Corpus Christi Caller - October 10, 1980

Brakes Bake

 

Talking with his hands, coach let game slip from fingers

 

From Caller Wire Services

 

PHILADELPHIA – The ball was hit to the outfield, and Lee Elia reacted in a human way: He threw up his arms. The ball was hit to the outfield and Bake McBride reacted in a very baseball like way: He sought out his third base coach, noticed his arms in the air and held up.

 

Of such failures to communicate are games won and lost.

 

Lonnie Smith's single to right was hit hard, and the Astros’ Terry Puhl fielded it smoothly and made an accurate throw home. Nevertheless, McBride is not exactly slow once he gets running and could have been expected to score.

 

But as McBride was chugging into third he saw Elia with his hands in the air and he put on the brakes. By the time he saw he could have made itm he couldn’t anymore. And all because Ella is one of those people who use their hands when they talk.

 

In most instances, this is a harmless enough vice. But when you're giving signs to baseball players, it can present a distinct hazard. In this case, McBride interpreted Elia's hand-waving conversation with himself as a stop sign.

 

"When the ball went up in the air," said a saddened Elia after the game, "my first reaction was, ‘Is it going to be caught?’ My hands went up as if to say, ‘Is it going to be fair?' He (McBride) saw my hands go up and stopped. I tried to recover but it was too late. He couldn't get his legs to go. It was no fault of Bake McBride. Had I sent him, he could have scored easily.

 

"As I look back, he was so far off the bag when he stopped he would have been doubled off second anyway if the ball had been caught, so I should have kept him going. For some reason, the fact we only had one out kept sticking in my mind. I wanted that one run badly and thought we could still get it. In retrospect, that's probably why I held him.”

 

Philadelphia Manager Dallas Green could only appreciate Elia's and McBride's predicament.

 

"It's a spithouse or a castle job," Green said. Meaning either you come out of the thing as a genius or a dolt.

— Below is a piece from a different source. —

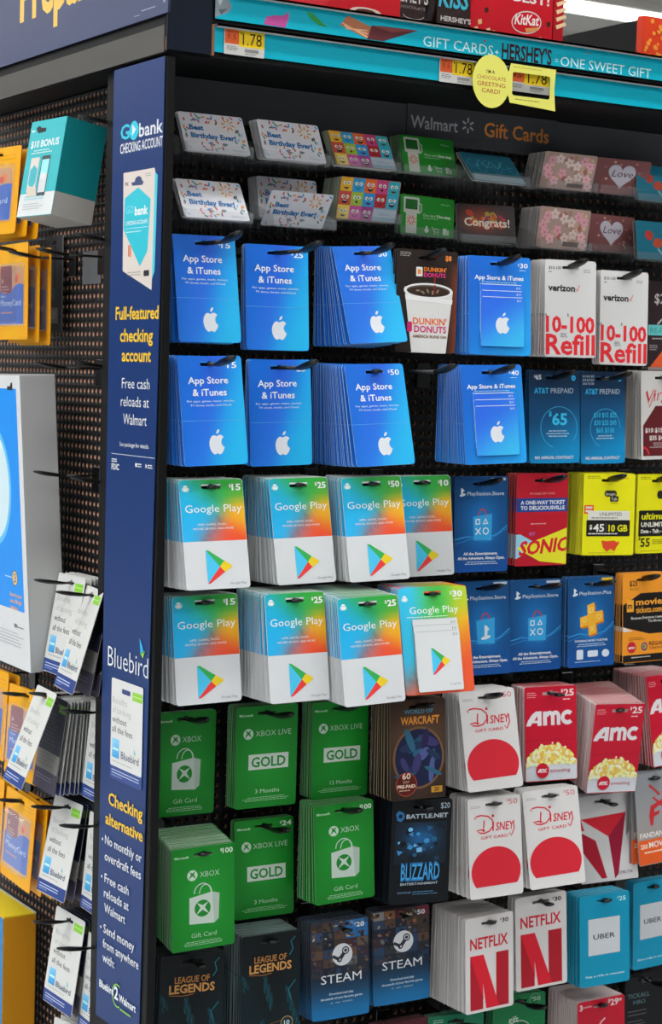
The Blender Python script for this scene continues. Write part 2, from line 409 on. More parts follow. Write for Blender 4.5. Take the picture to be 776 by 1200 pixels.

Astros hope their bubble won’t burst

 

By The Associated Press

 

HOUSTON – The National League Championship Series switched artificial surfaces Thursday moving from Philadelphia 's Veteran’s Stadium to the Houston Astrodome, a house of horrors for visiting clubs this season.

 

“It's a pleasure to be going home,” said Houston Manager Bill Virdon, whose Astros split the first two games in this best-of-five pennant playoff in Philadelphia.

 

It should be a pleasure. The Astros were awesome at home during the season, compiling a 53-26 record under the dome compared with 38-44 on the road.

 

But the Phillies think they can burst the Astros’ bubble. They won 21 of their last 28 games on the road to finish 42-39 away from home, their best road record since 1976.

 

“We've played down there before, you know," snapped Philadelphia Manager Dallas Green. "It's not as if we're doing something completely new. We're 9-3 for the year against the Astros. We must have won some down there."

 

In fact, the Phillies have won four of six under the dome in each of the past two seasons.

 

More important than playing indoors is the state of mind the Phillies will bring with them for Game 3 of this series Friday. They lost a game they should have won Wednesday night, leaving 14 runners on base, 10 of them in the last four innings. They had the bases loaded with one out in the seventh and did not score and the bases loaded with one out in the ninth and did not score.

 

The 7-4, 10-inning loss in Game 2 can stay with a team, but the Phillies insist it will not stay with them.

 

"We gotta forget about this and just play like nothing happened,” said shortstop Larry Bowa.

 

"We just didn't do it," said slugger Mike Schmidt, who was the tying run at the plate when he flied to right ending the game. “We can't worry about opportunities getting away. We just did not get the job done, that's all.”

 

Pitcher Tug McGraw and first baseman Pete Rose, full of confidence in the often grim Phillies’ dressing room which has been described by some visitors as a demilitarized zone, tried to lighten the load of the painful loss.

 

"We just don't want our fans to get overconfident, that's all,” offered McGraw. “If we had won (Wednesday) the third game would have been an anticlimax. We wanted to build the suspense, you see.”

 

Rose and McGraw seem to think like people in some quarters, that the Astros are 25 players to be named later.

 

But those players have jelled into a team (something Green is still trying to make out of the Phillies), and that team is happy with the split.

 

"It's always important to try to get at least one game when you open on the road,” said second baseman Joe Morgan, one of the more recognizable players on this team. "Then you try to win two out of three at home. I know I came (to Philadelphia) to win both games, but since we lost (the first), we have to be satisfied with the split.”